------ Available data

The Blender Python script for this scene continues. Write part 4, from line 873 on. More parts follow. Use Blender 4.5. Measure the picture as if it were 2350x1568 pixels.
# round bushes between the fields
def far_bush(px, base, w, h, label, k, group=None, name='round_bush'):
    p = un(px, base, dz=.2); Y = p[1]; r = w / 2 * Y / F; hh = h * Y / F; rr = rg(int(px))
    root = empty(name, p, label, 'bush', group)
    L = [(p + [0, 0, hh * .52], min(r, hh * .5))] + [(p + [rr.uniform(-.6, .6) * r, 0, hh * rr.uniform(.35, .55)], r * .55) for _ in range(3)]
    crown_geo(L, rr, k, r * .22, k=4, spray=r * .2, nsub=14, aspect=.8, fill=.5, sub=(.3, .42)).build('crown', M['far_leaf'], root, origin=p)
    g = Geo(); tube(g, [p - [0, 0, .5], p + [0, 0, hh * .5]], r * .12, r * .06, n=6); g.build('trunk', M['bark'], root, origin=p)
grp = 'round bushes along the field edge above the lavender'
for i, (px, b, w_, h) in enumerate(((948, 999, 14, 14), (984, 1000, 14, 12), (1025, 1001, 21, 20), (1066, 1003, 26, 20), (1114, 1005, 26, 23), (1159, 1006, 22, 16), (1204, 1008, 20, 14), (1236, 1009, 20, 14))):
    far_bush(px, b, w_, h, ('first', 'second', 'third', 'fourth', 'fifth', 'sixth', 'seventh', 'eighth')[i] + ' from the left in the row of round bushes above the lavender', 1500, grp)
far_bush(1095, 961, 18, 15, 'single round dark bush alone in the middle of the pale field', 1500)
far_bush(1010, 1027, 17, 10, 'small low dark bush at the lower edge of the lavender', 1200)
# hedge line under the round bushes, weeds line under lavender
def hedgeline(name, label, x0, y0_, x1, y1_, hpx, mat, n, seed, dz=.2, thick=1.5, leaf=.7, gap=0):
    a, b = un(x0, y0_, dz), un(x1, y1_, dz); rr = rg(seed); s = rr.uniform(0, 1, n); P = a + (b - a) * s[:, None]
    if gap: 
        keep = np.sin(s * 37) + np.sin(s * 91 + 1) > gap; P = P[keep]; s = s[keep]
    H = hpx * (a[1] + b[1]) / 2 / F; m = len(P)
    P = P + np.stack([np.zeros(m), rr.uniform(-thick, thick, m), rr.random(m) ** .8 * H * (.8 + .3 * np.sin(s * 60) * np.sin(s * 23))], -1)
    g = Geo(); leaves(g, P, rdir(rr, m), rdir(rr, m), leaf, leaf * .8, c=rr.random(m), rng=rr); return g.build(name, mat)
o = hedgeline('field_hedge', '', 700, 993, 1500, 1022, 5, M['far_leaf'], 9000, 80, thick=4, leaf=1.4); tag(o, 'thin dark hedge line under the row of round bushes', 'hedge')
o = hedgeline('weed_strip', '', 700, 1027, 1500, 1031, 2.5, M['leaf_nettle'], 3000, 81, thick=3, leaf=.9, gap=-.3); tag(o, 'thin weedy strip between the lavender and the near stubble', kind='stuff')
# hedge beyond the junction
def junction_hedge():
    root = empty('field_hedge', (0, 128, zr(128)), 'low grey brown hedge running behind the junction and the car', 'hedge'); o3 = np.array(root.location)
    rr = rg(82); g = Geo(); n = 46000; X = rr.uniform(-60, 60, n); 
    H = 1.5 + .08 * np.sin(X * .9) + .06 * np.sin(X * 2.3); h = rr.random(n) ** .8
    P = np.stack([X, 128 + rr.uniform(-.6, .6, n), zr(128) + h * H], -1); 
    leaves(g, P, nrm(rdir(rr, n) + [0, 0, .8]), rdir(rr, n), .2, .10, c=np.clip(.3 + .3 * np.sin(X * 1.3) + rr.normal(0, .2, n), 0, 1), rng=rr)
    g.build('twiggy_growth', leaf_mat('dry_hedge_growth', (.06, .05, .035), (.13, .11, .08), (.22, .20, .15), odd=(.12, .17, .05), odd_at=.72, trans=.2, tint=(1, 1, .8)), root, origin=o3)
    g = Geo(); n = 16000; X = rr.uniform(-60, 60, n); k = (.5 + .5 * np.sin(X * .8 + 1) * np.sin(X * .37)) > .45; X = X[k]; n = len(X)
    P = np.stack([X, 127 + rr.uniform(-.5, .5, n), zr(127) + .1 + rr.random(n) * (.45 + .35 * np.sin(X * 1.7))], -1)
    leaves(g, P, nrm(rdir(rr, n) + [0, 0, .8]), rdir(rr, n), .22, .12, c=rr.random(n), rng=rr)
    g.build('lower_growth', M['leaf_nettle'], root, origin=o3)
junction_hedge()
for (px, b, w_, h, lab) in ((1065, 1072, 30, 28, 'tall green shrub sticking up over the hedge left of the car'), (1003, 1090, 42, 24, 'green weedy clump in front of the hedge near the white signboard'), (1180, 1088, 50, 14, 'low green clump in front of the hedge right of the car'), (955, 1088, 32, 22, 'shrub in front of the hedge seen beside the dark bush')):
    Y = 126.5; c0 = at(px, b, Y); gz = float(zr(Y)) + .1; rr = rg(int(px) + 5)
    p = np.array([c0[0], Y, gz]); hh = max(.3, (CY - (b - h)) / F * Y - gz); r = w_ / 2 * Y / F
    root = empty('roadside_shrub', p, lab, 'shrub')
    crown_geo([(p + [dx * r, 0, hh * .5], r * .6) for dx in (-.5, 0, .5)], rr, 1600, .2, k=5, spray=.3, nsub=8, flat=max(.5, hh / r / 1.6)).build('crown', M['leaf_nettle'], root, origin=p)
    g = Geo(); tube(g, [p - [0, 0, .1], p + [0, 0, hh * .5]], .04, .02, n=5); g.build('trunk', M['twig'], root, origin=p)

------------

Task statement: Retype all of the material above with every character intact.

Task solution:
The Blender Python script for this scene continues. Write part 4, from line 873 on. More parts follow. Use Blender 4.5. Measure the picture as if it were 2350x1568 pixels.
# round bushes between the fields
def far_bush(px, base, w, h, label, k, group=None, name='round_bush'):
    p = un(px, base, dz=.2); Y = p[1]; r = w / 2 * Y / F; hh = h * Y / F; rr = rg(int(px))
    root = empty(name, p, label, 'bush', group)
    L = [(p + [0, 0, hh * .52], min(r, hh * .5))] + [(p + [rr.uniform(-.6, .6) * r, 0, hh * rr.uniform(.35, .55)], r * .55) for _ in range(3)]
    crown_geo(L, rr, k, r * .22, k=4, spray=r * .2, nsub=14, aspect=.8, fill=.5, sub=(.3, .42)).build('crown', M['far_leaf'], root, origin=p)
    g = Geo(); tube(g, [p - [0, 0, .5], p + [0, 0, hh * .5]], r * .12, r * .06, n=6); g.build('trunk', M['bark'], root, origin=p)
grp = 'round bushes along the field edge above the lavender'
for i, (px, b, w_, h) in enumerate(((948, 999, 14, 14), (984, 1000, 14, 12), (1025, 1001, 21, 20), (1066, 1003, 26, 20), (1114, 1005, 26, 23), (1159, 1006, 22, 16), (1204, 1008, 20, 14), (1236, 1009, 20, 14))):
    far_bush(px, b, w_, h, ('first', 'second', 'third', 'fourth', 'fifth', 'sixth', 'seventh', 'eighth')[i] + ' from the left in the row of round bushes above the lavender', 1500, grp)
far_bush(1095, 961, 18, 15, 'single round dark bush alone in the middle of the pale field', 1500)
far_bush(1010, 1027, 17, 10, 'small low dark bush at the lower edge of the lavender', 1200)
# hedge line under the round bushes, weeds line under lavender
def hedgeline(name, label, x0, y0_, x1, y1_, hpx, mat, n, seed, dz=.2, thick=1.5, leaf=.7, gap=0):
    a, b = un(x0, y0_, dz), un(x1, y1_, dz); rr = rg(seed); s = rr.uniform(0, 1, n); P = a + (b - a) * s[:, None]
    if gap: 
        keep = np.sin(s * 37) + np.sin(s * 91 + 1) > gap; P = P[keep]; s = s[keep]
    H = hpx * (a[1] + b[1]) / 2 / F; m = len(P)
    P = P + np.stack([np.zeros(m), rr.uniform(-thick, thick, m), rr.random(m) ** .8 * H * (.8 + .3 * np.sin(s * 60) * np.sin(s * 23))], -1)
    g = Geo(); leaves(g, P, rdir(rr, m), rdir(rr, m), leaf, leaf * .8, c=rr.random(m), rng=rr); return g.build(name, mat)
o = hedgeline('field_hedge', '', 700, 993, 1500, 1022, 5, M['far_leaf'], 9000, 80, thick=4, leaf=1.4); tag(o, 'thin dark hedge line under the row of round bushes', 'hedge')
o = hedgeline('weed_strip', '', 700, 1027, 1500, 1031, 2.5, M['leaf_nettle'], 3000, 81, thick=3, leaf=.9, gap=-.3); tag(o, 'thin weedy strip between the lavender and the near stubble', kind='stuff')
# hedge beyond the junction
def junction_hedge():
    root = empty('field_hedge', (0, 128, zr(128)), 'low grey brown hedge running behind the junction and the car', 'hedge'); o3 = np.array(root.location)
    rr = rg(82); g = Geo(); n = 46000; X = rr.uniform(-60, 60, n); 
    H = 1.5 + .08 * np.sin(X * .9) + .06 * np.sin(X * 2.3); h = rr.random(n) ** .8
    P = np.stack([X, 128 + rr.uniform(-.6, .6, n), zr(128) + h * H], -1); 
    leaves(g, P, nrm(rdir(rr, n) + [0, 0, .8]), rdir(rr, n), .2, .10, c=np.clip(.3 + .3 * np.sin(X * 1.3) + rr.normal(0, .2, n), 0, 1), rng=rr)
    g.build('twiggy_growth', leaf_mat('dry_hedge_growth', (.06, .05, .035), (.13, .11, .08), (.22, .20, .15), odd=(.12, .17, .05), odd_at=.72, trans=.2, tint=(1, 1, .8)), root, origin=o3)
    g = Geo(); n = 16000; X = rr.uniform(-60, 60, n); k = (.5 + .5 * np.sin(X * .8 + 1) * np.sin(X * .37)) > .45; X = X[k]; n = len(X)
    P = np.stack([X, 127 + rr.uniform(-.5, .5, n), zr(127) + .1 + rr.random(n) * (.45 + .35 * np.sin(X * 1.7))], -1)
    leaves(g, P, nrm(rdir(rr, n) + [0, 0, .8]), rdir(rr, n), .22, .12, c=rr.random(n), rng=rr)
    g.build('lower_growth', M['leaf_nettle'], root, origin=o3)
junction_hedge()
for (px, b, w_, h, lab) in ((1065, 1072, 30, 28, 'tall green shrub sticking up over the hedge left of the car'), (1003, 1090, 42, 24, 'green weedy clump in front of the hedge near the white signboard'), (1180, 1088, 50, 14, 'low green clump in front of the hedge right of the car'), (955, 1088, 32, 22, 'shrub in front of the hedge seen beside the dark bush')):
    Y = 126.5; c0 = at(px, b, Y); gz = float(zr(Y)) + .1; rr = rg(int(px) + 5)
    p = np.array([c0[0], Y, gz]); hh = max(.3, (CY - (b - h)) / F * Y - gz); r = w_ / 2 * Y / F
    root = empty('roadside_shrub', p, lab, 'shrub')
    crown_geo([(p + [dx * r, 0, hh * .5], r * .6) for dx in (-.5, 0, .5)], rr, 1600, .2, k=5, spray=.3, nsub=8, flat=max(.5, hh / r / 1.6)).build('crown', M['leaf_nettle'], root, origin=p)
    g = Geo(); tube(g, [p - [0, 0, .1], p + [0, 0, hh * .5]], .04, .02, n=5); g.build('trunk', M['twig'], root, origin=p)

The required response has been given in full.